Umgerechnet 2200 Euro je Quadratmeter hatte der Bauträger verlangt, als er die Immobilien zwischen 1994 und 1996 zum Kauf anbot. Anleger Pysall bezahlte umgerechnet 197870 Euro für eine 73 Quadratmeter große Wohnung im zweiten Obergeschoss. Pysall sagt: „Die erste Zeit ging auch alles gut, weil ich den Sorglos-Tarif erhalten hatte.“ Dabei handelt es sich um eine zur damaligen Zeit übliche „Mietgarantie“, die Bauträger Käufern anboten, um sie in Sicherheit zu wiegen.
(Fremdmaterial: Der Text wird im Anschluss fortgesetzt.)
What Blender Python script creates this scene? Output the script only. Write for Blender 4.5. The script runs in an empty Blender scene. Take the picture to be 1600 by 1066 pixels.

Fünf Jahre lang überwies der Bauträger die vereinbarten Beträge – unabhängig davon, ob und zu welcher Miete die Wohnung einen Interessenten gefunden hatte.

Doch kurz nachdem die Garantie abgelaufen war, ging der Bauträger in die Insolvenz. Die Folge: Pysall hatte niemanden mehr, gegen den er seine Forderungen auf Ersatz der durch einen unliebsamen Mieter verursachten Schaden erheben konnte. Nachdem die Mietgarantie weggefallen war, offenbarte sich außerdem noch das Ausmaß des finanziellen Flops: Kosten von rund 888 Euro im Monat standen auf einmal nur noch Einnahmen von 654 Euro gegenüber. Im Klartext: Monat für Monat muss der Pensionär über 230 Euro in die Mahlower Wohnung stecken. Zieht wieder mal ein Mieter aus, wie es in dieser Wohnlage häufig der Fall ist, muss er die gesamte Summe allein aufbringen.

Deshalb hofft Pysall nun auf eine Entschädigung; ebenso wie die anderen Eigentümer einer Wohnung in der Mahlower Siedlung, die ihre Immobilie auf Empfehlung der LBB erwarben und von der Landesbank auch den für den Kauf erforderlichen Kredit bekamen. Dagegen werden vermutlich solche Grundeigentümer leer ausgehen, die ihre Wohnung von einer anderen Bank finanzieren ließen. Zu ihnen zählt auch Klaus Landowsky.